◆ What you should do ◆
Your task is to reproduce, verbatim and without pictures, the lines from the opening of the listing through the line containing "return best".

◆ Data provided ◆
_ _ _
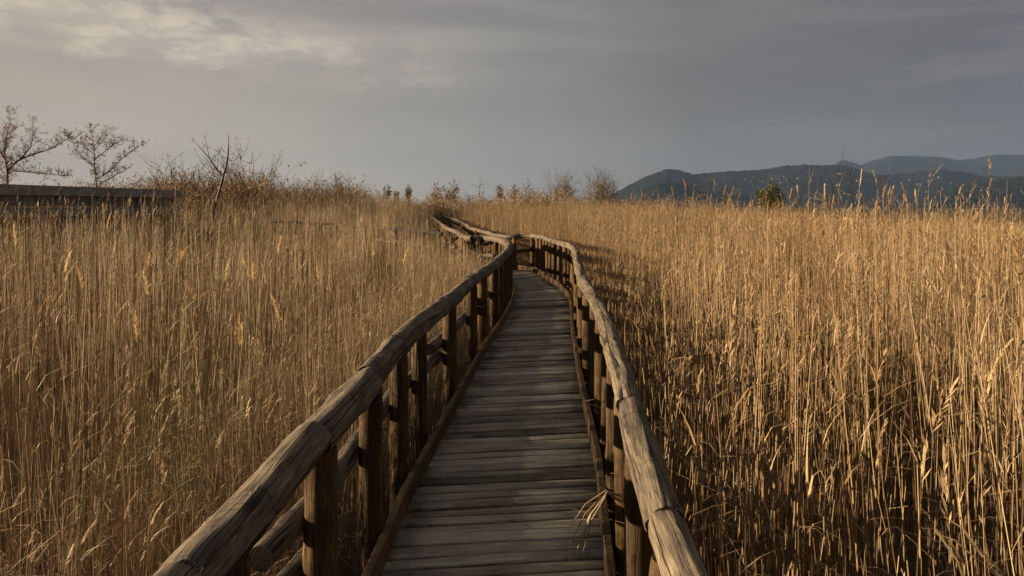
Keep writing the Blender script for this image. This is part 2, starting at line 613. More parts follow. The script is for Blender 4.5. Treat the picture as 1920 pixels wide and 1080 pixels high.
hill_range("hills", [(1120, 388), (1145, 366), (1180, 347), (1215, 329), (1250, 317), (1275, 319), (1300, 327), (1330, 324), (1370, 321), (1410, 319),
                     (1440, 317), (1465, 311), (1500, 309), (1540, 310), (1580, 309), (1610, 318), (1640, 328), (1680, 326), (1730, 321), (1770, 318),
                     (1800, 322), (1840, 330), (1900, 331), (1990, 326), (2150, 335), (2300, 380)], 4200, 900, 1.0, 4.0)
hill_range("hills", [(1530, 388), (1555, 318), (1572, 303), (1584, 300), (1600, 304), (1615, 309), (1640, 299), (1670, 292), (1710, 291), (1760, 294),
                     (1800, 300), (1830, 296), (1870, 289), (1920, 290), (2000, 296), (2200, 320), (2400, 388)], 7000, 900, 5.0, 5.0)
hill_range("hills", [(1660, 400), (1700, 385), (1745, 366), (1790, 354), (1840, 345), (1890, 336), (1960, 330), (2100, 340), (2300, 395)], 2500, 420, 9.0, 3.0)
hill_range("hills", [(1170, 395), (1200, 356), (1235, 345), (1275, 344), (1310, 356), (1360, 368), (1500, 374), (1620, 378), (1750, 382), (1900, 395)], 2900, 300, 13.0, 3.0)

# villages: small houses scattered on the slopes
house_spots = [(1398, 337), (1412, 333), (1430, 341), (1447, 336), (1462, 343), (1470, 331), (1496, 335), (1512, 323), (1521, 339), (1633, 338), (1655, 341),
               (1668, 335), (1690, 344), (1705, 338), (1722, 346), (1741, 340), (1760, 333), (1783, 343), (1838, 358), (1885, 371)]
dg = None
VIL = []


def on_hill(px, py):
    """first hill surface along a sight line"""
    best = None
    dirv = P(px, py, 1.0) - Vector((0, 0, CZ))
    for o in [o for o in COL.objects if o.name.startswith("hills")]:
        hit, loc, nrm, idx = o.ray_cast(Vector((0, 0, CZ)), dirv.normalized())
        if hit and (best is None or loc.y < best.y):
            best = loc
    return best


bpy.context.view_layer.update()
ORD = ["first", "second", "third", "fourth", "fifth", "sixth", "seventh", "eighth", "ninth", "tenth", "eleventh", "twelfth", "thirteenth", "fourteenth", "fifteenth", "sixteenth", "seventeenth", "eighteenth"]
hill_tags = ["white house low on the dark near slope", "pale house on the near dark slope at the frame edge"]
for i, (px, py) in enumerate(house_spots):
    q = on_hill(px, py)
    if q is None:
        continue
    s = rng.uniform(3.0, 6.5) * q.y / 4200
    sx, sy, sz = s * rng.uniform(0.9, 1.5), s * 0.7, s * 0.5
    if i >= 18:
        lb, gp = hill_tags[i - 18], None
    else:
        lb, gp = ORD[i] + " pale house from the left among those scattered over the far wooded hillside", "hillside village houses"
    h = thing("house", (q.x, q.y - sy, q.z), lb, "house", gp, rng.uniform(-0.5, 0.5))
    mb = MB()
    mb.box((0, 0, sz - 3), sx, sy, sz + 3)
    mb.build("wall", M_WALL, h)
    mb = MB()
    o_ = 0.5
    zt = 2 * sz + 0.02
    mb.add([(-sx - o_, -sy - o_, zt), (sx + o_, -sy - o_, zt), (sx + o_, sy + o_, zt), (-sx - o_, sy + o_, zt), (-sx - o_, 0, zt + sy * 0.5), (sx + o_, 0, zt + sy * 0.5)],
           [(0, 1, 5, 4), (2, 3, 4, 5), (0, 4, 3), (1, 2, 5), (0, 3, 2, 1)])
    mb.build("roof", M_ROOF, h)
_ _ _
◆ Task response ◆
Keep writing the Blender script for this image. This is part 2, starting at line 613. More parts follow. The script is for Blender 4.5. Treat the picture as 1920 pixels wide and 1080 pixels high.
hill_range("hills", [(1120, 388), (1145, 366), (1180, 347), (1215, 329), (1250, 317), (1275, 319), (1300, 327), (1330, 324), (1370, 321), (1410, 319),
                     (1440, 317), (1465, 311), (1500, 309), (1540, 310), (1580, 309), (1610, 318), (1640, 328), (1680, 326), (1730, 321), (1770, 318),
                     (1800, 322), (1840, 330), (1900, 331), (1990, 326), (2150, 335), (2300, 380)], 4200, 900, 1.0, 4.0)
hill_range("hills", [(1530, 388), (1555, 318), (1572, 303), (1584, 300), (1600, 304), (1615, 309), (1640, 299), (1670, 292), (1710, 291), (1760, 294),
                     (1800, 300), (1830, 296), (1870, 289), (1920, 290), (2000, 296), (2200, 320), (2400, 388)], 7000, 900, 5.0, 5.0)
hill_range("hills", [(1660, 400), (1700, 385), (1745, 366), (1790, 354), (1840, 345), (1890, 336), (1960, 330), (2100, 340), (2300, 395)], 2500, 420, 9.0, 3.0)
hill_range("hills", [(1170, 395), (1200, 356), (1235, 345), (1275, 344), (1310, 356), (1360, 368), (1500, 374), (1620, 378), (1750, 382), (1900, 395)], 2900, 300, 13.0, 3.0)

# villages: small houses scattered on the slopes
house_spots = [(1398, 337), (1412, 333), (1430, 341), (1447, 336), (1462, 343), (1470, 331), (1496, 335), (1512, 323), (1521, 339), (1633, 338), (1655, 341),
               (1668, 335), (1690, 344), (1705, 338), (1722, 346), (1741, 340), (1760, 333), (1783, 343), (1838, 358), (1885, 371)]
dg = None
VIL = []


def on_hill(px, py):
    """first hill surface along a sight line"""
    best = None
    dirv = P(px, py, 1.0) - Vector((0, 0, CZ))
    for o in [o for o in COL.objects if o.name.startswith("hills")]:
        hit, loc, nrm, idx = o.ray_cast(Vector((0, 0, CZ)), dirv.normalized())
        if hit and (best is None or loc.y < best.y):
            best = loc
    return best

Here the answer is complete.